Pierre de Bethmann considère, au contraire, qu’il faut du temps pour que l’entente soit complète entre les musiciens. C’est pourquoi il a toujours privilégié la stabilité de ses groupes qui seule permet l’indispensable cohésion qu’exige le travail d’improvisation autour de ses exigeantes compositions.

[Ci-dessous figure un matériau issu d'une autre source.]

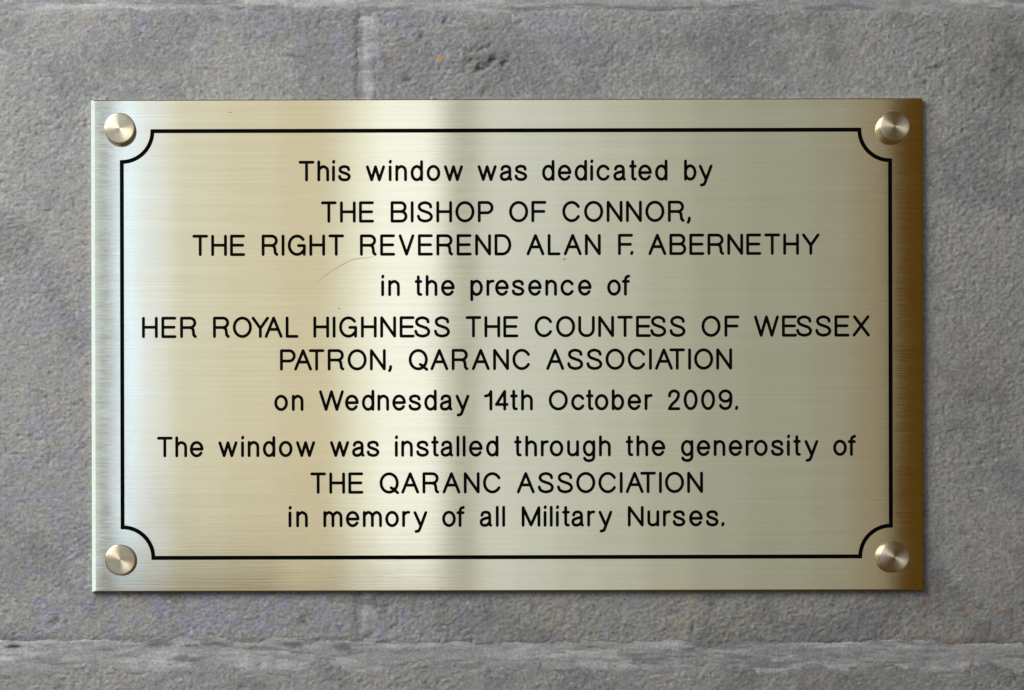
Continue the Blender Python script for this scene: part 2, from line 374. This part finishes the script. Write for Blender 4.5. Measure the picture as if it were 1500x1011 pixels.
    g['t'] = (7.0, [[(3.2, 26.2), (3.2, 3.6)] + cr([(3.2, 3.6), (4.2, 0.9), (7.0, 0.2)])[1:], [(0, x - 0.4), (7.0, x - 0.4)]])
    g['f'] = (8.2, [[(3.3, 0), (3.3, 21.0)] + cr([(3.3, 21.0), (4.6, 25.0), (8.2, 26.6)])[1:], [(0, x - 0.8), (7.8, x - 0.8)]])
    g['r'] = (7.6, [[(0, 0), (0, x)], cr([(0, x - 5.6), (1.6, x - 2.2), (4.2, x - .5), (7.6, x)])])
    g['u'] = (13.2, [[(0, x), (0, 6.4)] + cr([(0, 6.4), (1.2, 2), (6, 0), (11.2, 2.2), (13.2, 6.4)])[1:], [(13.2, 0), (13.2, x)]])
    g['y'] = (16.0, [[(0, x - .5), (8.2, 0.6)], [(16.0, x - .5), (7.6, -3.4)] + cr([(7.6, -3.4), (5.6, -7.4), (1.6, -8.6)])[1:]])
    g['1'] = (8.2, [[(8.2, 0), (8.2, 25.8)], cr([(0, 19.2), (5.2, 20.6), (8.0, 24.8)])])
    g['4'] = (15.8, [[(12.2, 0), (12.2, 26)], [(12.2, 26), (0, 6.8)], [(0, 6.8), (15.8, 6.8)]])
    g['2'] = (14.0, [cr([(0.3, 18.6), (1.6, 23.6), (7.2, 26.2), (12.6, 23.6), (13.4, 18.6), (10.2, 12.4), (4, 6.4), (0.2, 0.4)]), [(0, 0), (14.0, 0)]])
    g['0'] = (16.4, [arc(8.2, 13, 8.2, 13, 0, 185), arc(8.2, 13, 8.2, 13, 180, 365)])
    g['9'] = (16.4, [arc(8.1, 18.4, 8.0, 7.7, 0, 185), arc(8.1, 18.4, 8.0, 7.7, 180, 365), cr([(16.1, 18.4), (16.2, 11.5), (14.2, 3.0), (8.2, 0), (2.8, 1.8), (0.8, 5.0)])])
    g['.'] = (0.8, [[(0.7, 2.2), (0, 0)]])
    g[','] = (1.8, [[(1.7, 3.6), (1.6, 0.6)], [(1.6, 0.6), (0, -2.6)]])
    return g
G27, G26 = glyphs(27.0), glyphs(26.0)
KERN = {'YA': -11, 'OY': -5, 'PA': -7, 'AT': -9.5, 'ES': -5.8, 'ro': -4.4, 're': -4.4, 'rs': -3, 'of': -2.5, '4t': -3, 'te': -2.6, 'to': -3, 'ta': -2.2, 'We': -3,
        'as': -1.4, 'F.': -8.6, 'R,': -2, 'N,': -1.4, '14': -1.4, 'ct': -3.5, 'st': -1.6, 's.': -1.6, '9.': -1.4, 'UN': .4, 'tu': -1, 'th': -.3, 'QA': -2, 'al': 0, 'es': -1, 'ty': .5, 'er': 0}
NOKERN = {('ASSOCIATION', 'ES')}
TEXT = [
    (263.2, 26, [('This', 438, 514.5), ('window', 536.5, 679), ('was', 700, 773), ('dedicated', 794.5, 978.5), ('by', 1002.5, 1044.5)]),
    (323.7, 27, [('THE', 470.5, 548.5), ('BISHOP', 572.5, 723.5), ('OF', 746, 801), ('CONNOR,', 824, 1012.5)]),
    (372.2, 27, [('THE', 282, 359.5), ('RIGHT', 383.5, 504.5), ('REVEREND', 527.5, 749.5), ('ALAN', 771.5, 880.5), ('F.', 905.5, 928.5), ('ABERNETHY', 950, 1201)]),
    (431.5, 26, [('in', 558.5, 586), ('the', 607.5, 666.5), ('presence', 689, 867), ('of', 889.5, 923.5)]),
    (492.2, 27, [('HER', 208, 288.5), ('ROYAL', 312, 437.5), ('HIGHNESS', 459, 659.5), ('THE', 682, 759.5), ('COUNTESS', 783, 1004.5), ('OF', 1027.5, 1083.5), ('WESSEX', 1104.5, 1274.5)]),
    (540.2, 27, [('PATRON,', 410, 574.5), ('QARANC', 598.5, 777.5), ('ASSOCIATION', 800, 1072.5)]),
    (599.4, 26, [('on', 401.5, 444.5), ('Wednesday', 467, 687.5), ('14th', 708.5, 780.5), ('October', 803.5, 956), ('2009.', 978, 1081.5)]),
    (666.9, 26, [('The', 229.5, 298), ('window', 319.5, 461.5), ('was', 483, 555.5), ('installed', 578, 730), ('through', 752.5, 894.5), ('the', 916, 974.5), ('generosity', 997, 1198.5), ('of', 1220, 1254)]),
    (720.8, 27, [('THE', 454, 532), ('QARANC', 555.5, 734), ('ASSOCIATION', 756.5, 1029.5)]),
    (769.8, 26, [('in', 422, 450.5), ('memory', 473, 625.5), ('of', 647, 680.5), ('all', 702, 739.5), ('Military', 763.5, 896.5), ('Nurses.', 919, 1061)]),
]
R0 = 2.24                                  # half the stroke width, px
def offset(poly, r):
    """outline of an open polyline with round ends"""
    pts = [Vector(p) for p in poly]
    pts = [p for i, p in enumerate(pts) if i == 0 or (p - pts[i - 1]).length > 1e-4]
    n = len(pts); left, right = [], []
    for i, p in enumerate(pts):
        d0 = (p - pts[i - 1]).normalized() if i else (pts[1] - p).normalized()
        d1 = (pts[i + 1] - p).normalized() if i < n - 1 else d0
        t = (d0 + d1).normalized(); k = r / max(0.6, t.dot(d0)); nn = Vector((-t.y, t.x))
        left.append(p + nn * k); right.append(p - nn * k)
    def cap(c, d):                         # half circle at an end, d points outward, from right of d to left
        a = math.atan2(d.y, d.x)
        return [c + r * Vector((math.cos(a + t), math.sin(a + t))) for t in [math.radians(v) for v in (-54, -18, 18, 54)]]
    de = (pts[-1] - pts[-2]).normalized(); ds = (pts[0] - pts[1]).normalized()
    return right + cap(pts[-1], de) + left[::-1] + cap(pts[0], ds)
def seg_dist(p, a, b):
    ab = b - a; t = max(0, min(1, (p - a).dot(ab) / max(1e-9, ab.length_squared))); return (p - a - ab * t).length
def groove(strokes, r, depth):
    """triangulated groove (mesh arrays in px) and its outline loops"""
    V, F = [], []
    for s in strokes:
        for rr in (r, r * .5):
            o = offset(s, rr); F.append(list(range(len(V), len(V) + len(o)))); V += o
    n_in = len(F)
    vo, eo, fo, ov, oe, of = delaunay_2d_cdt(V, [], F, 0, 1e-4)
    tris = [f for f, src in zip(fo, of) if len(src)]
    segs = [(Vector(a), Vector(b)) for s in strokes for a, b in zip(s[:-1], s[1:])]
    cnt = {}
    for t in tris:
        for a, b in zip(t, t[1:] + t[:1]): cnt[(a, b)] = 1
    border = [(a, b) for (a, b) in cnt if (b, a) not in cnt]
    on_b = {i for e in border for i in e}
    zz = []
    for i, v in enumerate(vo):
        if i in on_b: zz.append(0.0); continue
        d = min(seg_dist(v, a, b) for a, b in segs)
        zz.append(-depth * max(0.0, min(1.0, (r - d) / (r * .45))))
    return vo, zz, tris, [(vo[a], vo[b]) for a, b in border]
# placing the glyphs
placed = []
for base, size, wordlist in TEXT:
    G = G27 if size == 27 else G26
    for word, x0, x1 in wordlist:
        a, b = x0 + R0, x1 - R0
        ks = [KERN.get(p + q, 0) for p, q in zip(word, word[1:])]
        tot = sum(G[ch][0] for ch in word)
        gap = ((b - a) - tot - sum(ks)) / max(1, len(word) - 1)
        x = a
        for i, ch in enumerate(word):
            placed.append((ch, size, x, base))
            x += G[ch][0] + gap + (ks[i] if i < len(ks) else 0)

# ------------------------------------------------------------------ the plaque
PX, PY = 742.7, 505.5                      # centre of the plate
plaque = bpy.data.objects.new('brass_plaque', None); C.objects.link(plaque)
plaque.location = (X(PX), PLATE_Y, Z(PY)); plaque.rotation_euler = (0, -0.0022, 0)
plaque['label'] = 'brushed brass memorial plaque with black engraved lettering and four corner caps on the stone wall'
plaque['category'] = 'plaque'
def L(x, y, h=0.0):                        # px on the plate -> plaque space, h = px proud of the face
    return ((x - PX) * S, -h * S, -(y - PY) * S)
cache = {}
loops_all = []
DEPTH = 1.1
for ch, size, x, base in placed:
    key = (ch, size)
    if key not in cache:
        G = G27 if size == 27 else G26
        vo, zz, tris, loops = groove(G[ch][1], R0, DEPTH)
        me = mesh('letter', [(v[0] * S, -z * S, v[1] * S) for v, z in zip(vo, zz)], [t for t in tris])
        me.shade_smooth()
        cache[key] = (me, loops)
    me, loops = cache[key]
    o = link('letter', me, M_BLACK, plaque, L(x, base))
    at = Vector((x, -base)); loops_all.append([(p + at, q + at) for p, q in loops])
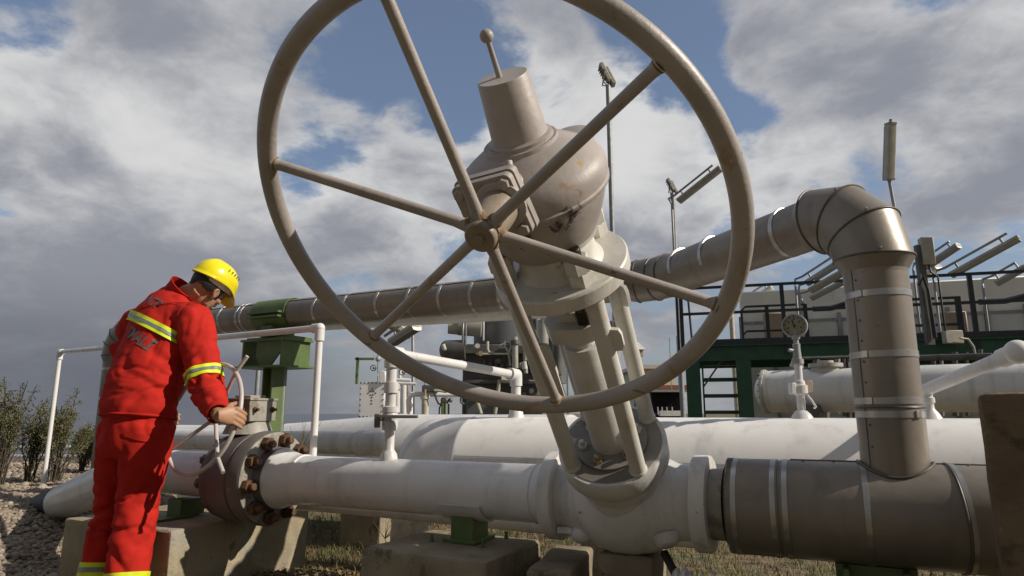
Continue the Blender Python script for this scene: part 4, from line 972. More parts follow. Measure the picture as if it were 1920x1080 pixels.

Les grands anciens n’ont-ils pas, à cet égard, indiqué la marche à suivre, qu’il s’agisse des deux quintets de Miles, du quartet de Coltrane ou de celui de Thelonious Monk ?
Dès Prysm, son premier trio béni des Dieux avec lequel il avait décroché un contrat auprès du mythique label Blue Note, ou plus tard celui avec Sylvain Romano et Tony Rabeson avec lequel il a signé une suite de cinq album, Pierre a eu à cœur de privilégier la longévité de ses collaborations musicales.
Il y a donc fort à parier que les éclatantes réussites que sont Credo et maintenant Agapé ne soient suivies de beaucoup d’autres, c’est en tout cas la grâce que l’on souhaite à ce remarquable combo.
Quelques réserves
Face à tant de rigueur, de probité et de cœur à l’ouvrage, il n’y en a aucune.
Encore un mot...
L’album est publié dès la fin de ce mois sur le label indépendant Aléa, mais nous pourrons retrouver le quartet en live pour le lancement officiel de ce nouvel opus le 6 mars 2025 au Bal Blomet dans le quinzième arrondissement.
L'auteur
La carrière de Pierre de Bethmann s’étale désormais sur une période de près de trente années : après Prysm, le trio des quatre essais parus en CD et un supplémentaire où Nelson Veras à la guitare remplace le batteur Tony Rabeson ; après la série Illium à géométrie variable (quartet, quintet ou moyenne formation) ; et après les trois albums de Medium ensemble, formation de douze musiciens qui jouait ses travaux de composition, Pierre partage désormais son activité entre ce nouveau quartet, les collaborations ponctuelles en tant que sideman (Pier Paolo Pozzi, Francesco Buzzati ou Sylvain Beuf), le quatuor de Piano Forte, qui rassemble quatre de nos meilleurs claviéristes et dont le succès ne se dément pas, et l’enseignement au Conservatoire National Supérieur de Musique où il tient la classe de piano avec Paul Lay et anime un atelier de composition appliquée.